His fallback was to put that MBA to use, so Swinney joined a firm owned by a former teammate and helped develop commercial properties. The money was good, and the Swinneys were building their dream home in Birmingham when Tommy Bowden offered him a job as receivers coach at Clemson for the 2003 season. Swinney had tried to suppress the void after football, believing it was call to duty.
Bowden was born in Birmingham when his father, Bobby Bowden, was an assistant coach at Howard College (Samford University). He attended elementary school in Birmingham and during an extensive apprenticeship as an assistant coach he returned to Alabama as offensive coordinator when Swinney was a freshman.
After Nick Saban stole Burton Burns off Bowden’s staff, he later tried to hook Swinney. Bowden and athletic director Terry Don Phillips gave Swinney a hefty raise and made him assistant head coach. When Bowden agreed to resign mid-season 2008, he recommended Swinney be given a chance to succeed him. Phillips was already impressed with Swinney’s energy when they met for the official interview. Swinney blew him away with his attention to detail.

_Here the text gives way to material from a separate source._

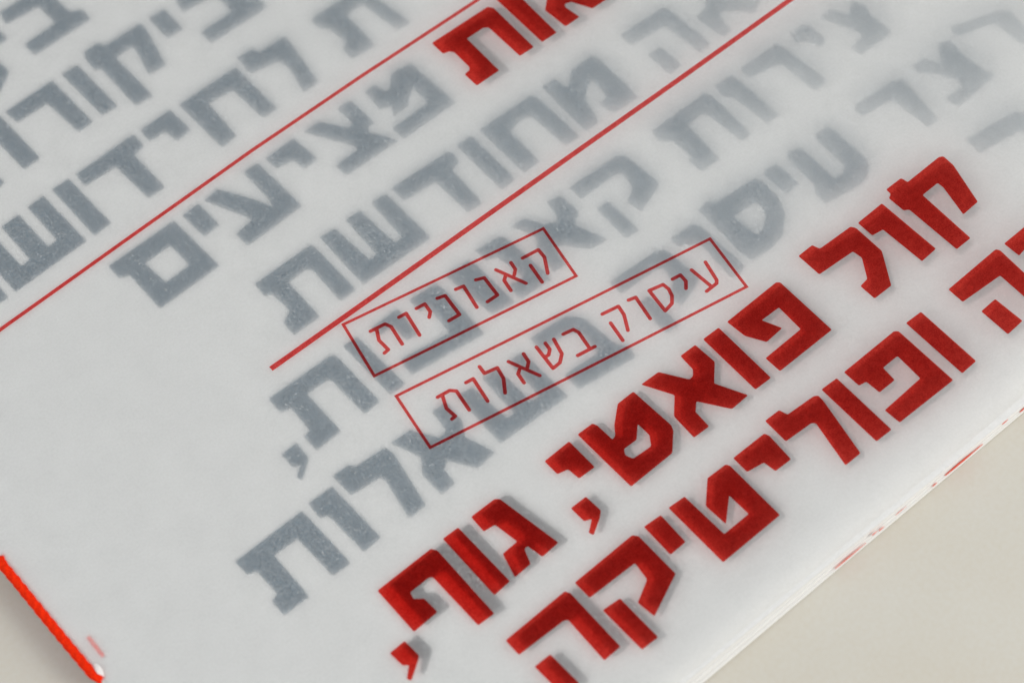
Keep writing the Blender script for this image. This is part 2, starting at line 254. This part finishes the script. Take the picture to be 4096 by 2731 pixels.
GREY_UNDER = [[[[15.12,27.1],[21.26,26.89],[21.58,26.43],[21.37,20.83],[19.85,20.9],[19.86,25.08],[19.47,25.36],[17.68,25.42],[17.53,20.91],[15.07,20.97],[15.06,22.59],[15.69,22.67],[15.88,22.97],[15.93,25.05],[15.68,25.36],[15.1,25.56]]],[[[22.37,28.22],[24.14,27.44],[24.07,25.4],[23.84,20.69],[22.24,20.76],[22.33,26.82]]],[[[24.64,23.24],[25.91,24.33],[28.66,24.52],[29.44,22.44],[29.54,20.5],[27.8,20.59],[26.93,22.39],[26.34,22.6],[26.17,22.26],[26.37,20.65],[24.79,20.68]]],[[[32.59,-9.92],[34.27,-9.95],[34.36,-10.18],[34.4,-10.59],[38.08,-10.54],[38.42,-10.73],[38.39,-11.9],[37.21,-15.83],[35.45,-15.9],[36.18,-12.92],[36.15,-12.31],[34.39,-12.33],[34.21,-17.92],[32.61,-17.92],[32.56,-12.61],[32.17,-12.36],[32.15,-10.69],[32.56,-10.5]]],[[[28.53,-10.74],[31.33,-10.68],[31.41,-16.77],[29.72,-16.86],[29.59,-12.56],[28.54,-12.4]]],[[[22.8,-9.79],[24.35,-9.78],[24.57,-10.45],[27.92,-10.58],[28.15,-10.98],[28.11,-13.97],[26.32,-16.84],[24.47,-16.81],[24.46,-15.22],[25.35,-15.1],[26.46,-13.34],[26.35,-12.43],[22.81,-12.2]]],[[[29.4,-20.14],[34.96,-20.0],[35.15,-20.32],[34.74,-27.0],[33.27,-26.94],[33.39,-22.0],[29.41,-21.73]]],[[[29.83,-23.33],[31.48,-23.27],[31.57,-26.14],[29.82,-26.24]]],[[[35.86,-20.09],[39.6,-20.05],[40.21,-23.14],[38.76,-23.28],[37.96,-21.35],[35.91,-21.7]]],[[[14.29,-10.52],[19.78,-10.41],[20.02,-10.62],[19.95,-16.64],[14.26,-16.66],[14.23,-15.03],[18.16,-14.94],[18.3,-12.3],[16.44,-12.25],[17.15,-13.88],[15.33,-14.0],[14.45,-12.43]]],[[[11.79,-10.43],[13.46,-10.45],[13.34,-16.63],[11.69,-16.59]]],[[[9.48,-10.35],[11.06,-10.38],[11.15,-12.55],[9.76,-13.99],[11.01,-16.56],[9.2,-16.64],[7.61,-14.25],[6.91,-14.92],[6.81,-16.59],[5.26,-16.54],[5.39,-14.09],[6.72,-12.7],[5.41,-10.23],[7.2,-10.28],[8.57,-12.44],[8.97,-12.39],[9.39,-11.93]]],[[[-1.19,-10.27],[0.36,-10.3],[0.51,-10.71],[0.56,-12.43],[0.94,-12.3],[1.52,-11.54],[3.0,-10.29],[4.66,-10.27],[4.83,-14.51],[4.62,-14.99],[3.21,-16.41],[-1.14,-16.47]],[[2.95,-12.69],[2.96,-14.04],[2.39,-14.87],[0.63,-14.76],[0.37,-14.13],[0.64,-13.64],[1.95,-13.67]]],[[[-4.6,-10.36],[-2.0,-10.28],[-2.02,-13.32],[-3.59,-13.27],[-3.69,-12.09],[-4.6,-11.87]]],[[[-5.78,-14.79],[-4.25,-14.8],[-4.19,-16.48],[-4.67,-16.89],[-6.0,-17.69],[-6.16,-17.3],[-5.18,-16.56],[-5.75,-16.31]]],[[[-11.86,-10.3],[-9.51,-10.3],[-9.19,-10.59],[-8.29,-16.42],[-10.0,-16.52],[-10.25,-15.06],[-10.6,-15.13],[-11.05,-16.38],[-12.67,-16.45],[-12.08,-14.32],[-10.57,-14.26],[-10.92,-12.03],[-11.93,-11.91]]],[[[-14.59,-10.31],[-13.1,-10.35],[-13.08,-16.46],[-14.72,-16.57]]],[[[-20.94,-10.42],[-15.66,-10.35],[-15.37,-10.8],[-15.55,-17.72],[-17.08,-17.66],[-17.07,-12.33],[-17.35,-12.14],[-19.17,-12.16],[-19.34,-12.76],[-18.71,-13.26],[-18.66,-14.79],[-21.02,-14.89]]],[[[-23.45,-15.05],[-21.98,-15.0],[-21.92,-16.64],[-22.27,-16.93],[-23.65,-17.83],[-23.81,-17.5],[-22.97,-16.74],[-23.34,-16.47]]],[[[24.62,-20.08],[26.25,-20.14],[26.16,-26.27],[24.55,-26.33]]],[[[17.82,-20.04],[23.41,-19.99],[23.67,-20.23],[23.6,-26.29],[17.8,-26.2],[17.72,-24.63],[21.82,-24.45],[21.97,-21.8],[20.36,-21.8],[20.24,-23.22],[18.58,-23.22],[18.49,-21.84],[17.82,-21.71]]],[[[15.47,-20.01],[17.08,-20.06],[16.95,-26.24],[15.35,-26.2]]],[[[10.32,-19.12],[11.8,-19.15],[12.0,-19.88],[14.68,-20.05],[14.97,-20.24],[14.94,-20.9],[13.78,-26.13],[12.16,-26.13],[13.08,-21.94],[12.86,-21.67],[10.24,-21.53]]],[[[6.28,-19.88],[9.57,-19.9],[9.72,-20.3],[9.52,-22.94],[7.9,-22.89],[7.76,-21.74],[6.23,-21.49]]],[[[-0.35,-19.74],[1.23,-19.85],[1.28,-24.23],[3.84,-24.21],[3.83,-22.05],[1.96,-23.68],[1.88,-21.53],[3.63,-19.83],[5.52,-19.88],[5.67,-20.22],[5.54,-25.87],[-0.43,-25.93]]],[[[-2.81,-19.7],[-1.18,-19.8],[-1.31,-22.77],[-2.9,-22.82]]],[[[-9.76,-19.77],[-3.84,-19.65],[-3.53,-20.06],[-3.59,-24.27],[-7.15,-25.83],[-7.34,-24.17],[-5.5,-23.19],[-5.27,-21.56],[-9.74,-21.47]]],[[[-9.66,-22.9],[-8.03,-23.02],[-8.05,-27.3],[-9.63,-27.26]]],[[[-16.55,-19.98],[-10.58,-19.84],[-10.36,-20.22],[-10.5,-26.03],[-12.15,-26.08],[-11.95,-21.79],[-12.26,-21.64],[-16.57,-21.54]]],[[[-16.33,-23.03],[-14.81,-23.04],[-14.74,-26.22],[-16.26,-26.21]]]]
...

Once he had the job, Swinney’s first calls for help went to McCorvey, his former position coach, and longtime friend Danny Pearman, a tight end at Clemson under Ford and a former assistant at Alabama. As associate athletic director for football administration, McCorvey serves as a trusted adviser. Pearman, assistant head coach, special teams and tight ends coach, was on the staff with Swinney at Alabama.
Speculation will again percolate about whether Swinney might eventually return to Alabama as Saban’s successor. Reminders of his Alabama roots are all around him: his family, the people who work for him, the house in Clemson which is identical to the one they were finishing in Birmingham when Bowden called. His contract runs through the 2021 season, into his youngest son’s senior year in high school.
Bryant has been quoted as saying that he returned to Alabama because “Mama called, and when Mama calls, you got to come a runnin’,” but Swinney is a different cat. Riggs was an academic and rose to become Clemson president. Heisman was an intellect known to inspire his team by speaking as if reciting Shakespearean couplets. Neely graduated from Vanderbilt with a law degree and spent most of his career at Rice. Howard, who entered Alabama on an academic scholarship, possessed a quick wit and was notoriously frugal. Tough and cagey, Ford won a national title at 33 and was out of the game by 50.
Swinney has built the Clemson program with an eye toward sustainability, and he’s not inclined to walk away until he feels there’s nothing more to accomplish. Plus, he saw the difficulty others had in following a legend at Alabama.
Arguably he has been independent since high school, so it wouldn’t be surprising that if Mama called she’d have to understand when he declined.